A literatura é a
boia dos desesperados, quem escreve tem que aprender sobre os escafandristas,
tem que conseguir enxergar os peixes abissais sem perder o rumo. Renato Tardivo
aceitou esse desafio, teve coragem de vasculhar esse lugar de seres dementes,
de seres marginais, de rostos insólitos. De todas as narrativas, considero o
conto um dos gêneros mais difíceis, talvez ele só perca para a poesia. É uma
ilusão acreditar que por se tratar de um texto curto ele exija menos do autor,
eu diria o contrário disso, é preciso sintetizar, cortar o inútil para que o imprescindível
venha à tona, sair do abismo profundo e encontrar a superfície, onde flutuam as
vitórias-régias. Isso não é uma tarefa fácil, sintetizar não significa ser
breve, mas usar poucas palavras para fazer um universo respirar, sacudir, gemer.
Lendo o livro de
contos Silente experimentei na pele
uma das definições que mais gosto de Cortázar sobre o gênero contos. Cortázar diz
que enquanto o romance ganha por pontos, o conto ganha por nocaute. Foi assim
que me senti ao longo da leitura, sendo constantemente nocauteada. Nenhum
leitor poderá sair ileso, sem hematomas depois do contato com as palavras de
Tardivo. O autor sabe como se mover dentro da estrutura do conto, não peca por
excesso, nem é breve a ponto de deixar os leitores decepcionados, seus contos
são muito bem amarrados e apesar de ser um autor novo podemos ver que não é
inexperiente, ele sabe manejar muito bem a sua matéria-prima, ainda que se trate
de uma matéria porosa, aerada.
Eu me arrisco a
dizer que esse escritor tem um apego às circularidades do tempo, poderia
afirmar que suas narrativas são enrodilhadas, uma narrativa-oroboro e por
vezes, temos a impressão de apreendê-la, no entanto, na próxima linha
percebemos que fomos mordidos no rabo pela cobra de nossa ignorância, de nossa
pretensão.
A narrativa de
Tardivo é um retrato do homem, não diria que é um retrato do homem
contemporâneo, mas dessa espécie de homem universal que atravessa todas as
épocas, é o retrato dessa alma ancestral, primata, dessa ânsia humana que não
passa com o tempo, apenas modifica de circunstância. O mesmo homem-tédio que nas
cavernas manejava a pedra e agora maneja o computador.
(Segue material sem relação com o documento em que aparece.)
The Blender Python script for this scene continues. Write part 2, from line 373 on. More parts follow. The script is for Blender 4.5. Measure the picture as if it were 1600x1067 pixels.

Encontramos em Silente um flâneur, não um observador
externo das ruas, mas alguém que olha os becos, os esgotos humanos, um flâneur
íntimo. As suas descrições não são do fora (mesmo quando se trata de mostrar
objetos ou cenários), suas descrições são obscenas, eu diria que Tardivo é um
anatomista da alma humana e ao longo dos seus contos tomamos nota das
nomenclaturas da solidão humana, ele disseca a angústia e nos devolve um quadro
desesperador.
Renato não é um
autor pronto, porque nenhum autor jamais está pronto, todo escritor é um
protótipo, uma máquina experimental, jamais está formado, nunca está a salvo,
situa-se entre a emersão e o afogamento, o autor é o próprio devir e é isso que
faz dele um ser especial.
O que mais posso
dizer sobre essa escritura de desespero? Posso apenas deixar uma alerta ao
leitor: se você não está disposto a mergulhar esse livro não é para você, esse
livro é para os que têm coragem para o salto mortal.